Preparation of a nonenzymatic electrochemical sensor based on a g-C3N4/MWO4 (M: Cu, Mn, Co, Ni) composite for the determination of H2O2

Hydrogen peroxide (H2O2) has a significant effect on physiological activity. In the present research, a g-C3N4-based nanocomposite g-C3N4/MWO4 (M: Cu, Mn, Co, Ni) was prepared via the precipitation-calcination method. A series of physicochemical characterizations, including X-ray diffraction (XRD), field-emission scanning electron microscopy (FESEM), transmission electron microscopy (TEM), energy-dispersive X-ray spectroscopy (EDX), EDX mapping, and energy dispersive X-ray photoelectron spectrometry (XPS), were used to confirm the formation of the binary nanocomposite. The glassy carbon electrode (GCE) was modified with g-C3N4/MWO4 to obtain a g-C3N4/MWO4/GC electrode and used for H2O2 detection.
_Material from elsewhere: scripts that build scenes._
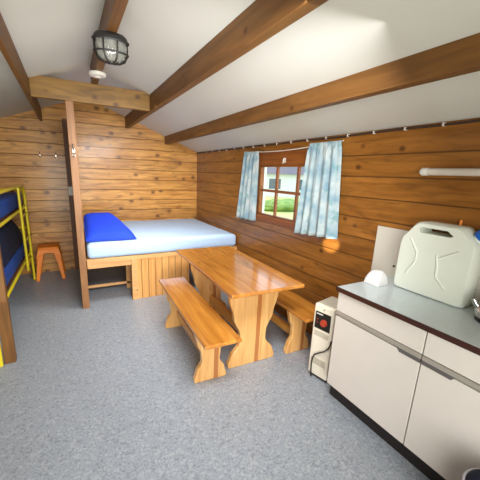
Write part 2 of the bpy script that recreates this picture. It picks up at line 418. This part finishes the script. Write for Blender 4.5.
# strip light
t = thing('tube_light', 'white fluorescent tube lamp mounted along the wall above the jerrycan', 'lamp', (W-.045, 1.378, 1.87))
bm = bmesh.new(); tube(bm, [(0, -.05, 0), (0, -1.0, 0)], .026, 14); link('tube', bm, 'tube', t, smooth=60)
bm = bmesh.new(); tube(bm, [(0, .004, 0), (0, -.004, 0), (0, -.015, 0), (0, -.055, 0)], [.01, .02, .029, .029], 14); link('end_cap', bm, 'offwhite', t, smooth=60)
bm = bmesh.new(); tube(bm, [(0, -.99, 0), (0, -1.04, 0), (0, -1.05, 0)], [.029, .029, .012], 14); link('end_cap', bm, 'offwhite', t, smooth=60)
link('batten', B(.02, .045, -1.0, -.05, -.018, .018), 'offwhite', t)

# light switch and coat hooks
sw = thing('light_switch', 'pale double light switch on the dark upright board of the back wall', 'light switch', (.03, 5.884, 1.43))
link('plate', B(-.034, .034, -.014, 0, -.075, .075), 'offwhite', sw, bevel=.005)
for z in (-.036, .036): link('rocker', B(-.02, .02, -.022, -.012, z-.024, z+.024), 'offwhite', sw, bevel=.003)
def coat_hook(label, loc, s=1.0, group=None):
    h = thing('coat_hook', label, 'coat hook', loc, 0, group)
    link('back_plate', B(-.014*s, .014*s, -.006, 0, -.045*s, .045*s), 'chrome', h, bevel=.004)
    bm = bmesh.new(); tube(bm, [(0, 0, .02*s), (0, -.035*s, .03*s), (0, -.06*s, .06*s), (0, -.06*s, .085*s)], [.008*s, .008*s, .008*s, .013*s]); link('upper_prong', bm, 'chrome', h, smooth=60)
    bm = bmesh.new(); tube(bm, [(0, 0, -.02*s), (0, -.03*s, -.045*s), (0, -.05*s, -.035*s), (0, -.055*s, -.005*s)], [.008*s, .008*s, .008*s, .012*s]); link('lower_prong', bm, 'chrome', h, smooth=60)
    return h
coat_hook('leftmost chrome coat hook on the back wall above the orange stool', (-.372, D, 2.0), .7)
coat_hook('chrome coat hook on the back wall, nearer to the dark board and post', (-.142, D, 2.0), .7)
coat_hook('bright chrome coat hook on the front of the tall pine post', (.09, 4.08, 1.995), 1.0)

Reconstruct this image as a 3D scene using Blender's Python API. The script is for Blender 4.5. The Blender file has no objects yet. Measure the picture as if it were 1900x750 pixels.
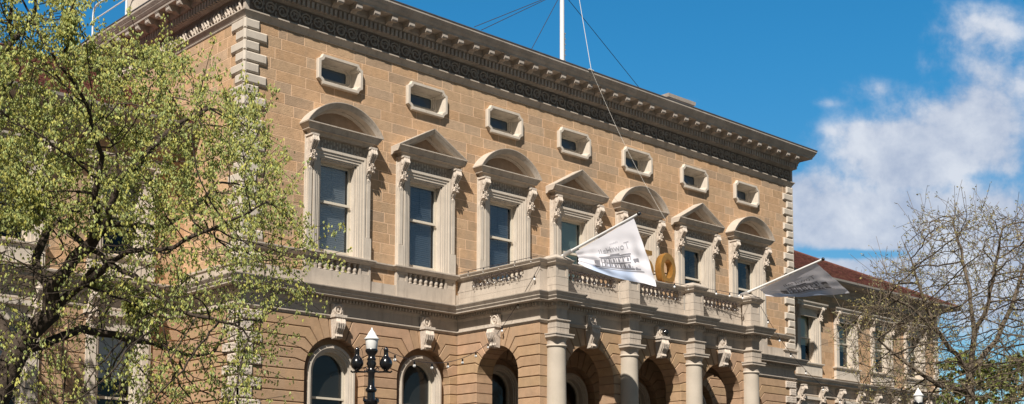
import bpy, math, random
import numpy as np
from mathutils import Vector, Matrix
random.seed(7); rng = np.random.default_rng(7)
SC = bpy.context.scene
COL = SC.collection
R = math.radians

# ------------------------------------------------------------------ camera
CAMP = Vector((-17.697, -29.952, 1.6))
YAW, PITCH, ROLL, F = 0.74959, 0.095446, 0.0027287, 2337.72
PX, PY = 950.0, 745.94
_fw = Vector((math.sin(YAW), math.cos(YAW), 0)); _r = Vector((math.cos(YAW), -math.sin(YAW), 0)); _up = Vector((0, 0, 1))
_f2 = _fw*math.cos(PITCH) + _up*math.sin(PITCH); _u2 = -_fw*math.sin(PITCH) + _up*math.cos(PITCH)
_r3 = _r*math.cos(ROLL) + _u2*math.sin(ROLL); _u3 = -_r*math.sin(ROLL) + _u2*math.cos(ROLL)
cam = bpy.data.cameras.new('camera'); co = bpy.data.objects.new('camera', cam); COL.objects.link(co)
m = Matrix((( _r3.x, _u3.x, -_f2.x), (_r3.y, _u3.y, -_f2.y), (_r3.z, _u3.z, -_f2.z))).to_4x4()
m.translation = CAMP; co.matrix_world = m
cam.sensor_width = 36; cam.lens = F/1900*36
cam.shift_y = (PY-375)/1900; cam.shift_x = 0
cam.clip_start = 0.1; cam.clip_end = 5000
SC.camera = co

# ------------------------------------------------------------------ sun, sky, exposure
SUN = Vector((-0.5625, -0.3872, 0.7305))          # towards the sun
sl = bpy.data.lights.new('sun', 'SUN'); sl.energy = 5.0; sl.angle = R(0.5); sl.color = (1.0, 0.93, 0.84)
so = bpy.data.objects.new('sun', sl); COL.objects.link(so)
so.rotation_euler = SUN.to_track_quat('Z', 'Y').to_euler()
so.location = (-30, -30, 60)
SC.view_settings.view_transform = 'Standard'; SC.view_settings.look = 'None'
SC.view_settings.exposure = 0.45; SC.view_settings.gamma = 1.0; SC.view_settings.use_curve_mapping = False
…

The prepared g-C3N4/CuWO4/GC electrode shows a significant electrochemical selectivity and sensitivity for the detection of H2O2. The electrochemical impedance spectroscopy (EIS) and cyclic voltammetry (CV) analyses also affirmed the ability of the prepared g-C3N4/CuWO4/GC electrode for the reduction of H2O2. The synergetic effect between g-C3N4 and CuWO4 is considered to be a substantial factor in the impressive electron transfer path and assists the capture of H2O2 in the binary composite. Under optimized conditions, g-C3N4/CuWO4/GCE displayed superior sensing features, containing a wide linear range of up to 5.2 mM, a low detection limit of 0.4 mu M, a high sensitivity of 35.91 and 11.02 mu A mM(-1) cm(-2), and a high selectivity against some usual biomolecules. These results suggest that it is applicable as a reputable electrochemical H2O2 sensor.